While the climate crisis affects all living things, the latest Intergovernmental Panel on Climate Change (IPCC, 2021), has highlighted its unequal consequences across our globe and drawn attention to the disproportionate impact of climate disruptions on the world’s most vulnerable populations. In fact, some have even argued that the climate crisis is a crisis of racial colonial capitalism (Simpson and Choy, 2023). Bolivian President, Luis Arce Catacora has expressed his concern about a new carbon colonialism, whereby post-colonial countries are marginalized in international negotiations and power matrices. Asad Rehman, a leading climate activist, has referred to an economic and climate apartheid pointing to uneven vulnerabilities and inequitable implementation of policies (Bond, 2018).
The climate crisis is inextricably linked to questions of justice. In order to avert a total climate catastrophe, climate governance must urgently focus on issues of justice as not only a moral and ethical imperative but a social and political one (Harris, 2021, Boyce, 2019).
Climate justice underlines the structural inequalities that contribute to climate inequalities and human rights abuses. By approaching the issue from diverse perspectives including those of "culture, gender, indigeneity, race, and sexuality” it seeks to explore the underlying causes of the climate chaos and map out theoretically informed practices and strategies (Bhavnani, Foran, Kurian and Munshi, 2019). Underlining issues of differential exposure, risk and vulnerability, critical climate justice focuses on equity considerations, accountability and obligations for a critical climate justice praxis (Sultana, 2021).
This paper will focus on an intersectional, transformative, critical climate justice for effective climate governance. The ways in which colonial and neocolonial structures have been reproduced and the coloniality of knowledge will be discussed. The paper will further address the relationship between climate policies and the widespread practices of silencing and marginalizing “the ways of knowing and experiences of those most affected” by the climate crisis (Grosfoguel, 2002, Wilkins and Datchoua-Tirvaudey, 2022, Escobar, 2011, Rodríguez and Inturias, 2018). Drawing upon the work of Aníbal Quijano and Cedric Robinson, the intimate link between capitalism and racism will be explored in the context of the present climate crisis, that can only be addressed by looking at cartographies of dominance and the way colonialism and modernity have shaped the present global landscape (Quijano, 2000, Robinson, 2000).

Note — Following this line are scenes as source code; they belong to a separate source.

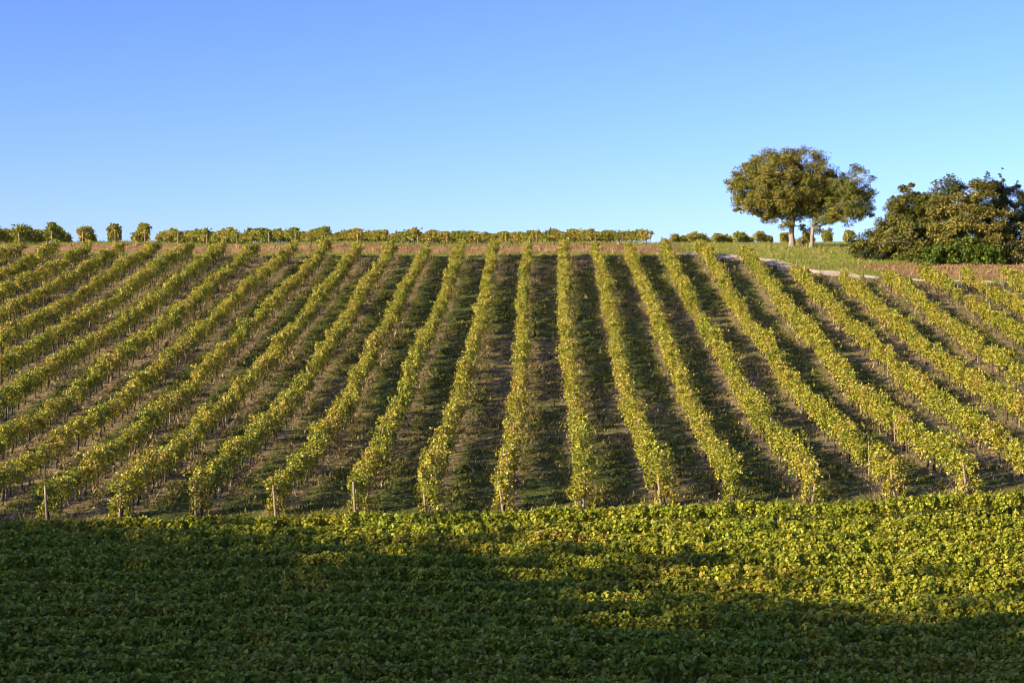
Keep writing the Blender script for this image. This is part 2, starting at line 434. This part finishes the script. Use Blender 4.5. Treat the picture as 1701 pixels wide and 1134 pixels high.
# ------------------------------------------------------------------ grapevines
def vine_mesh(name, mat, rng, n=840, zlo=.50, zhi=1.5, hw=.33, hl=.62, size=.076, shape=LEAF_PLAIN, shoots=9, lobes=9, droop=.07, fill=.05, even=False):
    Ps, Ns = [], []
    for i in range(lobes):
        r = rng.uniform(.15, .22) if even else rng.uniform(.17, .30)
        c = np.array([rng.normal(0, .10 if even else .12), (i + .5) / lobes * 2 * hl - hl + rng.normal(0, .08), rng.uniform(zlo + r * .7, zhi - r * .8) if not even else zhi - r + rng.normal(0, .03)])
        k = n // lobes
        d = unit(rng.normal(size=(k, 3)))
        rr = r * rng.uniform(.45, 1.05, (k, 1)) ** .6
        if even: c[0] = rng.normal(0, .09)
        p = c + d * rr * np.array([hw / .36, 1, 1.05])
        Ps.append(p); Ns.append(d * .6 + np.array([0, 0, .8 if even else .25]) + rng.normal(size=d.shape) * .6)
    # inner filling, so that the canopy closes along the row
    k = int(n * fill)
    p = np.stack([rng.normal(0, hw * (.3 if even else .55), k), rng.uniform(-hl, hl, k), rng.uniform(zlo, zhi - .12, k)], -1)
    Ps.append(p); Ns.append(rng.normal(size=p.shape) + np.array([0, 0, .3]))
    for i in range(shoots):
        s0 = np.array([rng.normal(0, hw * .5), rng.uniform(-hl, hl), rng.uniform(zhi - .35, zhi - .1)])
        d = unit(np.array([rng.normal(0, .55), rng.normal(0, .5), rng.uniform(.2, 1.1)]))
        L = rng.uniform(.2, .48); k = 9
        t = np.linspace(.15, 1, k)[:, None]
        p = s0 + d * L * t + np.array([0, 0, -.22]) * t ** 2 + rng.normal(size=(k, 3)) * .035
        Ps.append(p); Ns.append(rng.normal(size=p.shape) * .7 + np.array([0, 0, .6]))
    k = 0 if even else int(n * droop)                              # hanging skirts
    sd = rng.choice([-1, 1], k)
    p = np.stack([sd * rng.uniform(.5, 1.0, k) * hw, rng.uniform(-hl, hl, k), rng.uniform(zlo - .12, zlo + .35, k)], -1)
    Ps.append(p); Ns.append(np.stack([sd * 1.0, rng.normal(0, .5, k), rng.uniform(-.1, .6, k)], -1))
    P = np.concatenate(Ps); N = np.concatenate(Ns)
    V, F = leaves(P, N, size * rng.uniform(.65, 1.3, len(P)), shape, rng)
    return mesh(name, V, F, mat)

def vine_trunk(rng, h=.62):
    t = Tubes()
    z = np.linspace(-.06, h, 6)
    a, w = rng.uniform(0, 6.28), rng.uniform(.02, .06)
    px = np.cumsum(rng.normal(0, .018, 6)) + rng.normal(0, .05) * z; py = np.cumsum(rng.normal(0, .03, 6)) + rng.normal(0, .12) * z
    t.add(np.stack([px, py, z], -1), np.array([.07, .054, .046, .05, .042, .05]) * rng.uniform(.8, 1.25), 6)
    for s in (-1, 1):
        L = rng.uniform(.3, .5)
        q = np.array([[px[-1], py[-1], h - .03], [px[-1] + rng.normal(0, .03), py[-1] + s * L * .5, h + rng.uniform(.05, .14)], [px[-1] + rng.normal(0, .04), py[-1] + s * L, h + rng.uniform(.05, .2)]])
        t.add(q, [.026, .018, .011], 5)
    return t.build('trunk', M['trunk'])

def post_mesh(h, r, rng, lean=.03):
    t = Tubes()
    z = np.linspace(-.15, h, 5)
    k = rng.normal(0, lean, 2)
    t.add(np.stack([k[0] * z + rng.normal(0, .004, 5), k[1] * z, z], -1), r * np.linspace(1.1, .9, 5), 8)
    return t.build('post', M['post'])

rv = np.random.default_rng(21)
VH = [vine_mesh('grapevine', M['vine'], rv) for _ in range(12)]
VE = [vine_mesh('grapevine', M['vine'], rv, n=820, zlo=.16, zhi=1.46, hw=.36, hl=.5, size=.08, lobes=11, droop=.22, fill=.05) for _ in range(4)]
VF = [vine_mesh('grapevine', M['vine_fg'], rv, n=1080, zlo=.12, zhi=1.12, hw=.27, hl=.60, size=.086, shape=LEAF_VINE, shoots=5, lobes=10, fill=.2, even=True) for _ in range(10)]
VC = [vine_mesh('grapevine', M['vine_far'], rv, n=700, zlo=.45, zhi=1.5, hw=.38, hl=.78, size=.12, shoots=10, lobes=7) for _ in range(8)]
TR = [vine_trunk(rv) for _ in range(8)]
PO = [post_mesh(1.36, .032, rv) for _ in range(5)]
PE = [post_mesh(1.28, .045, rv, .07) for _ in range(5)]
PR = [post_mesh(1.08, .04, rv, .03) for _ in range(4)]

def ordinal(n): return ['', 'first', 'second', 'third', 'fourth', 'fifth', 'sixth', 'seventh', 'eighth', 'ninth', 'tenth', 'eleventh', 'twelfth', 'thirteenth',
                        'fourteenth', 'fifteenth', 'sixteenth', 'seventeenth', 'eighteenth', 'nineteenth', 'twentieth', 'twenty-first', 'twenty-second', 'twenty-third'][n]

def vine_row(pts, meshes, label, group, ang, post_gap=5, trunks=True, end_posts=(True, True), zs=1.0, ws=1.0, gap=.0, posts=PO, ends=PE, cull=3.5, name='vine_row', end_off=.32, rough=.26):
    """pts: (n,2) plant positions along the row; a thing with one grapevine part per plant and its posts"""
    pts = [q for q in pts if in_view(q[0], q[1], cull)]
    if not pts: return None
    x0, y0 = pts[0]; z0 = gz(x0, y0)
    root = bpy.data.objects.new(name, None); C.objects.link(root)
    root.location = (x0, y0, z0); root.empty_display_size = .3
    tag(root, label, 'vine row', group)  # a whole trellised row of grapevines kept as one thing, no planted hedge
    rr = random.Random(int(abs(x0 * 131 + y0 * 17)))
    drift = rr.uniform(0, 100)
    for i, (x, y) in enumerate(pts):
        z = gz(x, y)
        dx, dy = rr.gauss(0, .07), rr.gauss(0, .08)
        vig = 1 + rough * mnoise.noise(Vector((x * .5, y * .22, drift)))
        if i not in (0, len(pts) - 1) and rr.random() < gap: continue
        k = rr.choice((0, math.pi)) + rr.gauss(0, .10)
        v = ob('grapevine', rr.choice(VE if meshes is VH and i == 0 else meshes), root, (x - x0 + dx, y - y0 + dy, z - z0), (0, 0, ang + k),
               (ws * rr.uniform(.85, 1.15) * vig, rr.uniform(.95, 1.12), zs * (rr.uniform(.9, 1.08) if rough > .1 else rr.uniform(.96, 1.05)) * vig))
        if i == 0 and end_posts[0] and trunks and zs == 1.0: v.scale = (1.08, 1.0, 1.03)
        if trunks:
            ob('trunk', rr.choice(TR), v, (0, 0, 0), (0, 0, rr.choice((0, math.pi))))
    for i, (x, y) in enumerate(pts):
        e = i == 0 and end_posts[0] or i == len(pts) - 1 and end_posts[1]
        if e or (post_gap and i % post_gap == post_gap // 2):
            off = -end_off if i == 0 else (end_off if i == len(pts) - 1 else rr.uniform(.3, .6))
            dx, dy = -math.sin(ang) * off, math.cos(ang) * off
            px, py = x + dx, y + dy
            ob('post', rr.choice(ends if e else posts), root, (px - x0 + rr.gauss(0, .05), py - y0, gz(px, py) - z0), (0, 0, rr.uniform(0, 6)), (1, 1, zs * rr.uniform(.92, 1.06)))
    return root

# ---- rows up the slope
K0, K1 = -16, 13
G = 'grapevine rows running up the slope'
for k in range(K0, K1 + 1):
    x = -1.4 + S * k
    y0, y1 = 61.2 + (.35 if k == -1 else 0) - (.9 if k == -1 else 0), row_end(k)
    if k == 0: lab = 'left one of the two upright vine rows in the middle of the slope'
    elif k == 1: lab = 'right one of the two upright vine rows in the middle of the slope'
    elif -11 <= k < 0: lab = f'sunlit slope vine row, {ordinal(-k)} to the left of the upright middle pair'
    elif k < -11: lab = f'slope vine row in the upper left corner, {ordinal(k - K0 + 1)} from the picture edge'
    elif k <= 8: lab = f'yellow green slope vine row, {ordinal(k - 1)} to the right of the upright middle pair'
    else: lab = f'slope vine row ending below the brown bank, {ordinal(K1 - k + 1)} from the right edge'
    pts = [(x + .10 * math.sin(y * .09 + k * 1.7), y) for y in np.arange(y0 + .4, y1, 1.15)]
    vine_row(pts, VH, lab, G, 0.0, post_gap=7, gap=.03 if k < 6 else .05)

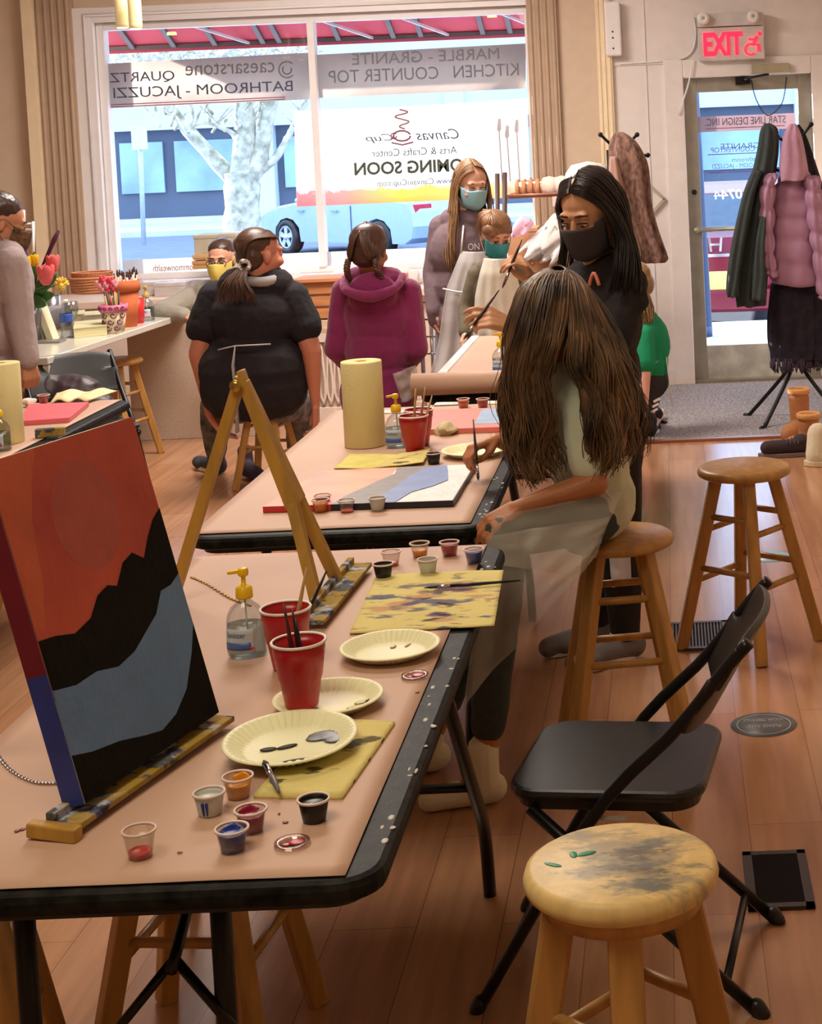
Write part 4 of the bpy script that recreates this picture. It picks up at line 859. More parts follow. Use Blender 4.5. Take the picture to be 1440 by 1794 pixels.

The presentation will also look at the distribution of resources and burden-sharing in order to mitigate and adapt to climate change. It will examine access to negotiations for all stakeholders and the rules of engagement and participation in policy formation (Wilkins and Datchoua-Tirvaudey, 2022). The discussion will focus on recognitional, procedural and distributional justice (Schlosberg, 2007; Caney, 2014) in order to strengthen a multi-level and multi-stakeholder climate governance (Huntjens and Zhang, 2016). Recent work by Simpson and Choy on decolonial climate justice movements will also be reviewed (Simpson and Choy, 2023).